Here's an interesting journal by Simon DeDeo, who also runs the Rhubarb blogspot. It's in the mold of Typo and Octopus. There are a couple of essays worth reading.

In fact I wanted to write a reply to one of them and to Josh Corey's discovery of the reductiveness of the paradigm of immersion vs estrangement, but I've been incredibly sick over the past week and now I am working on putting the final touches on my Henry Parland manuscript for Ugly Duckling and my New Quarantine manuscript for Apostrophe Books.

I'm going through A New Quarantine and I am actually shocked at how violent it is.

At first I thought about ways to tone it down, but really it's at the core of the whole book so I would have to write a new book if I wanted to get away from the violence.

I blame it on Hitchcock. As part of my dad's plan to make me into a film director, I had watched a significant share of Hitcock's total artistic output (that's a lot of viewing, if you include TV shows etc) by the time I was six or seven.

My favorite one I haven't seen anywhere since. There's a guy in bed but he can't get out because there's a snake in his pajamas (I'm not making this up!). So all these doctors gather around and give him tons of shots etc.
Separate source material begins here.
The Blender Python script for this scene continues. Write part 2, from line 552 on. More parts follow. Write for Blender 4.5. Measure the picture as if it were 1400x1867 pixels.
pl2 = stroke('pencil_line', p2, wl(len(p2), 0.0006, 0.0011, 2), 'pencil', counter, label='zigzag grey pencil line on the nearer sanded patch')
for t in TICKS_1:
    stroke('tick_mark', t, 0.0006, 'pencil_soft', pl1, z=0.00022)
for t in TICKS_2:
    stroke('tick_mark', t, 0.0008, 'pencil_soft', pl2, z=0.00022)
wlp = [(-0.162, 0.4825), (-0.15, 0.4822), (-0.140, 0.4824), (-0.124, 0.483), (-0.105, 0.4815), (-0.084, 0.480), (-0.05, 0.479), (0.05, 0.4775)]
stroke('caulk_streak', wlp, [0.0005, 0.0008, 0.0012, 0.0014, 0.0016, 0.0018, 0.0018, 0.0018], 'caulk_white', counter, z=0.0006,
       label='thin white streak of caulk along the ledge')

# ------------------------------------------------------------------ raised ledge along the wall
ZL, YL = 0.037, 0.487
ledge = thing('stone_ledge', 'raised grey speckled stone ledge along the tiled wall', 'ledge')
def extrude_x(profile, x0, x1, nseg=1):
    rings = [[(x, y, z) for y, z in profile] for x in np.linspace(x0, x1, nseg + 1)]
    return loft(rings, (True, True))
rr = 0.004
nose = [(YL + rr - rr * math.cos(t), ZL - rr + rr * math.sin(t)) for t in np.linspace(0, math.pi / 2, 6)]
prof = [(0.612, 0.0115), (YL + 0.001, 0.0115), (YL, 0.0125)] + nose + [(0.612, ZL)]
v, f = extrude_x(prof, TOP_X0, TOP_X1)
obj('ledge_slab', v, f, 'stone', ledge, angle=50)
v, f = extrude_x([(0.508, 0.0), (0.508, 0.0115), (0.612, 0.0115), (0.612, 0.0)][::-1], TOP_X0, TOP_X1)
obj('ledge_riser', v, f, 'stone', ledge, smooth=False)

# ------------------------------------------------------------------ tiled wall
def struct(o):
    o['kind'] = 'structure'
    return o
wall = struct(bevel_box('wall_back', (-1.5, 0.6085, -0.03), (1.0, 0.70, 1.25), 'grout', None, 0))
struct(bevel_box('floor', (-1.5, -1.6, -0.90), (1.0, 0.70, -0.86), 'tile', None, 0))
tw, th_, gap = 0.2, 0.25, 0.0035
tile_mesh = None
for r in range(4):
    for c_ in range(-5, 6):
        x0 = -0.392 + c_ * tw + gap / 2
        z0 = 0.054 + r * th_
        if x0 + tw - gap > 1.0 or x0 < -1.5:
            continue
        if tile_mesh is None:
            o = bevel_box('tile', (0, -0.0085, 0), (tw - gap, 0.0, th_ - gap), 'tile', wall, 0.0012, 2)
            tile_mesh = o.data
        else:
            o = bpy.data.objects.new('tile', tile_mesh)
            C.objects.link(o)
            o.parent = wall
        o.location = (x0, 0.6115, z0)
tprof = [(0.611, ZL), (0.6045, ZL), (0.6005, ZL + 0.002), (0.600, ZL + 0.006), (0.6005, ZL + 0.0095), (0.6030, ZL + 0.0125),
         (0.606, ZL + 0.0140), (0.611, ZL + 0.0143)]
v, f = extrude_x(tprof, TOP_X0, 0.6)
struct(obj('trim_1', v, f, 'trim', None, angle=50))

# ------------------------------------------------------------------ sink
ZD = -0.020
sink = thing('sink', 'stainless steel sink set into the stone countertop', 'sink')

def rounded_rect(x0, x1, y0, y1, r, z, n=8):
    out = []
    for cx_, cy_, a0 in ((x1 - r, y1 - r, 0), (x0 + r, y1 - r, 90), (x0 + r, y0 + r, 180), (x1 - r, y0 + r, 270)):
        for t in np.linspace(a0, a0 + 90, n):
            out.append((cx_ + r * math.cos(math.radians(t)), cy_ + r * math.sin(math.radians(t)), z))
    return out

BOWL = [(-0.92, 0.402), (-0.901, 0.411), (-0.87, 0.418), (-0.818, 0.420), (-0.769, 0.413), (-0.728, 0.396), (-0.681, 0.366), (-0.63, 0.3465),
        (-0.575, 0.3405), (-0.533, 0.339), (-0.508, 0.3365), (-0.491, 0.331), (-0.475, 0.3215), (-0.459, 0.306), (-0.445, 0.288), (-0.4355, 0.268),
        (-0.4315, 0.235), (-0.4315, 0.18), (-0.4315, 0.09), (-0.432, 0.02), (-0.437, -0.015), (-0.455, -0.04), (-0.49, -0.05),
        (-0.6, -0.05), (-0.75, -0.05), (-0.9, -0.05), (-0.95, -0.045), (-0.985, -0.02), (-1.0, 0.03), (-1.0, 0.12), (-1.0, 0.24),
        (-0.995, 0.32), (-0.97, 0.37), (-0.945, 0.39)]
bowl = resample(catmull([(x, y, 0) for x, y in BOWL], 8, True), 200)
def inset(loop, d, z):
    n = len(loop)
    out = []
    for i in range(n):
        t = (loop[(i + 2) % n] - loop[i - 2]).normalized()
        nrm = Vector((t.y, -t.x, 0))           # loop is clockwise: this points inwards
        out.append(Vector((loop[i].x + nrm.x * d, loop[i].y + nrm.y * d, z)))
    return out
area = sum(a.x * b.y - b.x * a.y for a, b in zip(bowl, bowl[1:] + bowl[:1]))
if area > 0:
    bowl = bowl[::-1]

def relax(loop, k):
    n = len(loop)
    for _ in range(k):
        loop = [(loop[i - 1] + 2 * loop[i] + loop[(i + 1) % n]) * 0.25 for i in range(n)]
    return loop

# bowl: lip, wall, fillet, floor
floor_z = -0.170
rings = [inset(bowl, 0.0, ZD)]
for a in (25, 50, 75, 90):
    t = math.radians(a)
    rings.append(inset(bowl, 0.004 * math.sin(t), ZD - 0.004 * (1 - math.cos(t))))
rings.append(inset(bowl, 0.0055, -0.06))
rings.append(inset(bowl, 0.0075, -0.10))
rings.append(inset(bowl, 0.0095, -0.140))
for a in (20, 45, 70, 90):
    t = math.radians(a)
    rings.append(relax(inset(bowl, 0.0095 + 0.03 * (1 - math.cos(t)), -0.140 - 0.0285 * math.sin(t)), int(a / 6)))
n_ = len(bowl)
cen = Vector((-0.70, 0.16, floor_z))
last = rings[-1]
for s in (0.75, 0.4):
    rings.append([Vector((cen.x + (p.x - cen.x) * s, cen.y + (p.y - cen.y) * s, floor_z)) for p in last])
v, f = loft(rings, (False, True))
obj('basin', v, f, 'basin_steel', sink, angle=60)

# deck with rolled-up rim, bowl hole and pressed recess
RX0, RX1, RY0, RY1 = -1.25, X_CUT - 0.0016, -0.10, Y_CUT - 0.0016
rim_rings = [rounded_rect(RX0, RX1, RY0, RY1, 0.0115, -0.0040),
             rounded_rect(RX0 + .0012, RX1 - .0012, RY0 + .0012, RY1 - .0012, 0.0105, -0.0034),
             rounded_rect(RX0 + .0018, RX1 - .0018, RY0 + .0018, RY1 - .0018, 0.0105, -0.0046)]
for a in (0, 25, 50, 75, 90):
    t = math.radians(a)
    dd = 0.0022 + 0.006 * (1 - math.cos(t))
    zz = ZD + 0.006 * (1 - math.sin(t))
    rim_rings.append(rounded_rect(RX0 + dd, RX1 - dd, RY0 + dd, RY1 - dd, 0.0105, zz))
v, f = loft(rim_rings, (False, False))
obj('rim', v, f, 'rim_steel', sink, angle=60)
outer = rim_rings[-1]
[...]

Finally it's time for him to make a break for it. He gets ups and (exclammation point) there is no snake in his pajamas. While the doctors file out of the room, the pajama-guy and his best friend toast with champagne. BUT: a closeup of a snake whirling out from beneath the pillow. Full of joyful celebration and champagne, the friend leans back on the bed and gets struck by the snake. Choking he tells the pajama-guy: "Go get the doctors! I'm dying!" But the pajama guy (in a very Strindbergian fashion) says: "No, you deserve this. You wanted the snake to bite me all along." Or somethign like that. Has anybody else seen this film?